Multilateralism has “a proven track record in saving lives, generating economic and social progress and avoiding a third descent into world war,” said UN Secretary-General Antonio Guterres, speaking at a Security Council meeting arranged by China, which is president of the 15-member body for November.

“Recent years have seen inspiring achievements in international diplomacy — above all the 2030 Agenda for Sustainable Development and the Paris Agreement on climate change,” Guterres added. “The peace operations authorized by this council are also important expressions of multilateralism in action. Peacekeeping has helped a great many countries to recover from armed conflict. Our missions are often critical bulwarks against chaos and bloodshed.”

The U.S. ambassador to the UN, Nikki Haley, who has campaigned for the United States to contribute less money to the UN’s business, said multilateralism reaches a point of diminishing returns when burdens are not appropriately shared.

“There are times when we are tempted to believe that multilateralism has been a bad deal for the United States; that we could be more effective advancing our principles and interests on our own,” she said. “But multilateralism requires that we all contribute; that we all work together for the common good. Everyone has skin in the game, and everyone should ultimately benefit.”

The speech came as the United States trimmed its contribution to the UN’s peacekeeping budget from 28 to 25 percent and slashed its contribution to the UN Relief and Works Agency in the Occupied Territories to $30 million from $330 million.

The United States also contributes 22 percent of the UN’s general operating budget, a figure that UN officials arrive at based on each country’s financial position relative to the other countries. As it has the largest economy in the world, the United States shoulders the largest share of the UN’s budget.

The European Union’s representative said globalization has rendered obsolete the multipolar approaches before the formation of the UN at the end of World War II, in 1945.

“No state is big and powerful enough to address the great challenges of our times alone,” said Joao Vale de Almeida. “We need an effective multilateral system with a strong United Nations at its core. The alternative would not be the rule of nation states: it would be complete chaos. The alternative to a rules-based global order is a global disorder.”

Guterres and other nations’ ambassadors noted that multilateralism was under threat when countries acted unilaterally or ignored agreements.

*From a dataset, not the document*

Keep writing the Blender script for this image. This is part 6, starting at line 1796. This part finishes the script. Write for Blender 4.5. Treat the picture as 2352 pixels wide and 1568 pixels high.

“We need such an annual forum to discuss emerging challenges to multilateralism; the latest of which is the doctrine of 'withdrawal from international instruments and institutions' of a member of this council,” said Iran’s ambassador to the UN, Gholamali Khoshroo, referring to the United States. “This, among others, has resulted in its withdrawal from the Human Rights Council, UNESCO, Paris Agreement, and the Joint Comprehensive Plan of Action.”

The JCPOA is the deal that monitors Iran’s nuclear activities. The United States withdrew from it and, this week, imposed sanctions on Iran, even as other countries remain in the pact.

“The U.S. withdrawal from the JCPOA and re-imposition of unilateral sanctions four days ago appallingly violates resolution 2231 and openly defies international law,” Khoshroo added.